Le orme inutili del camminatore o del Progetto Escursionistico “Sentiero degli Dei”

Battaglio con tutte le orchesse
che in forme sottili si invischiano
nel pensiero ed è il silenzio a lavare
le strisce di tutte le lumache
le orme inutili del camminatore
è il silenzio che incendia le capigliature
e più dentro mette il seme e il seme.
È il silenzio la lezione più grande.
(MARIANGELA GUALTIERI)

Da questi versi di Mariangela Gualtieri prendo le mosse per una breve e disordinata riflessione in merito all’identità e al fine del Progetto SdD, da me fondato nel gennaio 2011, e di cui questa Londra-Gerusalemme imminente rappresenta il culmine pratico, ideologico, estetico.

Il camminare si configura come pratica cognitiva dagli albori della Preistoria alle più recenti esperienze d’avanguardia come Dada e il Surrealismo, il metodo privilegiato di relazione fra il soggetto e l’ambiente che lo circonda, in un reciproco processo di svelamento. Addirittura, riferendosi a certe traiettorie proprie della Land Art, il cammino diventa vera e propria pratica estetica, assieme concreta e transitoria, un fare dell’arte che si esaurisce nell’arco di un passo ma che vive di risonanze nella memoria e nell’esperienza, ora singola ora collettiva.

Il cammino come performance, dunque, come recinto in continua espansione dentro il quale esprimere la propria visione, per costruire un prodotto artistico estremamente fluido, articolato, affatto inquadrabile in ogni sua sfaccettatura. Un’opera aperta, fatta di passi, sensazioni, emozioni ed esperienze; questo è per me il Progetto SdD: un’unica, discontinua e dilatata performance che verte sul cammino e sul coinvolgimento di compagni di viaggio per la costruzione di un microcosmo narrativo, fatto di esperienze soggettive e condivisione, fotografie, video, racconti, senza che nessuno di questi elementi esaurisca in sé la portata complessiva (e inafferrabile) del Progetto. Il cammino come dimenticanza, discrezione e transitorietà; il camminatore va, lascia orme (le orme inutili, riprendendo la Gualtieri) che svaniscono in poco tempo, e il mondo si richiude come una ferita ansiosa dietro le sue spalle, pronto ad un nuovo attraversamento. Il mondo perdurerà al di fuori del nostro passo, del nostro personalissimo svelamento, intatto e vergine agli occhi di chi seguirà a noi, più o meno iconsapevole della storia umana impalpabile che impregna i sentieri e le strade.
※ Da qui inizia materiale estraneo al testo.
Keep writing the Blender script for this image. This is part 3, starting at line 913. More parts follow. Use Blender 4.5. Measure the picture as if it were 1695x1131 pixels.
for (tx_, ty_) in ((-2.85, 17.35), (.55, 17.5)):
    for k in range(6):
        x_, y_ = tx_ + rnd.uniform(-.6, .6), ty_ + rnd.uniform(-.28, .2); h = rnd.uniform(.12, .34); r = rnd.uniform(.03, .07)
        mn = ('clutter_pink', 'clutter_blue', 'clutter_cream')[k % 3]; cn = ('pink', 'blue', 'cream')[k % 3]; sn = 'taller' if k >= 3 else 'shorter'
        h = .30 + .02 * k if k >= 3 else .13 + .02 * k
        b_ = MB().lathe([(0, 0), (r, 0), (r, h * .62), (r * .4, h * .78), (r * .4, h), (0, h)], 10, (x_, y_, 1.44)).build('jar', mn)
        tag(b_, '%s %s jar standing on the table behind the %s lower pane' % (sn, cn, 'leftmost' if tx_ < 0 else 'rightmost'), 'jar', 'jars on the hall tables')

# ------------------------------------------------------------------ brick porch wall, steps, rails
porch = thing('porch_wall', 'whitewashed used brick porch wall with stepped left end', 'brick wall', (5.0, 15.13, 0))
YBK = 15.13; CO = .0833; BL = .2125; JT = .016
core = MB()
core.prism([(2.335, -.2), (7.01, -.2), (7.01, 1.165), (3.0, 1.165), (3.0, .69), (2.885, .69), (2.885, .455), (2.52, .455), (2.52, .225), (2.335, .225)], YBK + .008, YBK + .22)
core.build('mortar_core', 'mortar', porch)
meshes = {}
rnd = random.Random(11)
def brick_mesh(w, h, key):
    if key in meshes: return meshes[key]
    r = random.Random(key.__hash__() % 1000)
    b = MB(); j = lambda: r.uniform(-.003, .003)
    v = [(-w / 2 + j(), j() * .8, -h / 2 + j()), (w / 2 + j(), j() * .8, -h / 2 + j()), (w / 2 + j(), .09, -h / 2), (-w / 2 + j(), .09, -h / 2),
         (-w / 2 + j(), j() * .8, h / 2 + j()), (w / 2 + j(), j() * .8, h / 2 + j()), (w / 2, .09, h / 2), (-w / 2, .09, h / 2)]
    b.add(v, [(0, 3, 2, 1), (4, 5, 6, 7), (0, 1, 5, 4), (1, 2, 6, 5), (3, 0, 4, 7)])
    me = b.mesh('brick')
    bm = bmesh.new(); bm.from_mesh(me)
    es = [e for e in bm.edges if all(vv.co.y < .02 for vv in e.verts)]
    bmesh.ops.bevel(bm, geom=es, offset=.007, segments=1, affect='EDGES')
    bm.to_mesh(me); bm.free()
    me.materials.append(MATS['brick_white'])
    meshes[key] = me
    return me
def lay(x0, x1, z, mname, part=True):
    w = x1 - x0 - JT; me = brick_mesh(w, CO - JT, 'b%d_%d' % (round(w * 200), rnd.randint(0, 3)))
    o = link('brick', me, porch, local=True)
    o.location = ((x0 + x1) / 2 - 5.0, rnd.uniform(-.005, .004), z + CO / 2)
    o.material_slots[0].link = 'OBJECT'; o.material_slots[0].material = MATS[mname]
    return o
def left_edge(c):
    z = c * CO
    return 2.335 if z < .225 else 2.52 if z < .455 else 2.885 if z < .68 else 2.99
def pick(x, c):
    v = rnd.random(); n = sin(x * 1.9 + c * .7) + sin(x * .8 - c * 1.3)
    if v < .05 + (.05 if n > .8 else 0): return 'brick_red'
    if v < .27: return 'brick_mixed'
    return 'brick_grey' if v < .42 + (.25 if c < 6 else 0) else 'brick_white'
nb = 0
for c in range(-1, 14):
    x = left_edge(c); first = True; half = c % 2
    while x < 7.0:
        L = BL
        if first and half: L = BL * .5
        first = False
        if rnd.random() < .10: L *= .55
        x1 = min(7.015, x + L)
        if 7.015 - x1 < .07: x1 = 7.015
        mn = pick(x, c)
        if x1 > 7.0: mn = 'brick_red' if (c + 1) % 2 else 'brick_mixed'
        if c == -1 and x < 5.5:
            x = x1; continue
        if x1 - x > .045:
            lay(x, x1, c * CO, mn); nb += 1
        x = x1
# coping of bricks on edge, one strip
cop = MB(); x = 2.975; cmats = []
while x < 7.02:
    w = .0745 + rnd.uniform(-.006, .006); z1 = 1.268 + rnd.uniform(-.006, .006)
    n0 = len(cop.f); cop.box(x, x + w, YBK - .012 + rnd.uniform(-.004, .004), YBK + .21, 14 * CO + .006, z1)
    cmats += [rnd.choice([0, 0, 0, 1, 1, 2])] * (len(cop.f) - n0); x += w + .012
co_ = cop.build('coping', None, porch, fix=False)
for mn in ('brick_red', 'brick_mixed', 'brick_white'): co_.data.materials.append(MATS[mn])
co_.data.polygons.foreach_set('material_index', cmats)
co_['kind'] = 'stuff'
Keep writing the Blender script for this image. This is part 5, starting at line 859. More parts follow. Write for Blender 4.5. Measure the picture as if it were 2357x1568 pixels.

Il cammino è così assimilabile ai mandala tibetani, i diagrammi circolari composti di diverse figure geometriche costruiti con sabbia colorata, che simboleggiano il processo mediante cui il cosmo si è formato a partire dal suo centro; per il monaco dunque, la rappresentazione di questo processo è occasione di viaggio interiore e profonda scoperta di sé, cioè di iniziazione. Il mandala, dopo qualche tempo, viene disperso, a ricordare la caducità di tutte cose e la rinascita sotto nuove forme. Noterete allora le affinità con il cammino, pratica di crescita e di confronto destinata ad esaurirsi e ricrearsi al passaggio del viaggiatore. Anzi, di più: la dimenticanza diventa quasi il valore principe dell’andare a piedi, così come nell’iniziazione del mandala decisiva è la dispersione della sabbia e quindi della forma che tanto si è faticato a tracciare. Camminare per dimenticare, dimenticarsi ed essere dimenticati, diventare consapevoli del tempo e dello spazio che ci sovrastano, inesorabili.

Camminare per dare forma, per simboleggiare il processo di dimenticanza e poi disperdere tutto, una volta spenti i passi alla fine del viaggio. Quello che cova nell’ombra alla fine di ogni viaggio e ogni fatica è la consapevolezza di avere dato tutto per l’attraversamento lungo una traccia già scomparsa, riassorbita, il cui accenno sbiadito sopravvive nella nostra memoria. Mi vengono in mente le parole con cui Pupi Avati chiude magistralmente il suo bellissimo ”Una gita scolastica”, in cui un’anziana donna ripercorre poco prima di morire un antico viaggio da lei affrontato a piedi con i compagni di scuola all’inizio del novecento:

Laura fu l’ultima a partire, una mattina dell’estate dell’altr’anno. Fu l’ultima a partire, e attraversò boschi e risalì sentieri, prima di raggiungere gli altri. Poi, finalmente, furono tutti nuovamente assieme, e seppero che non mancava nessuno. Nessuno era rimasto indietro a ricordare. Così quella loro gita poteva essere dimenticata per sempre.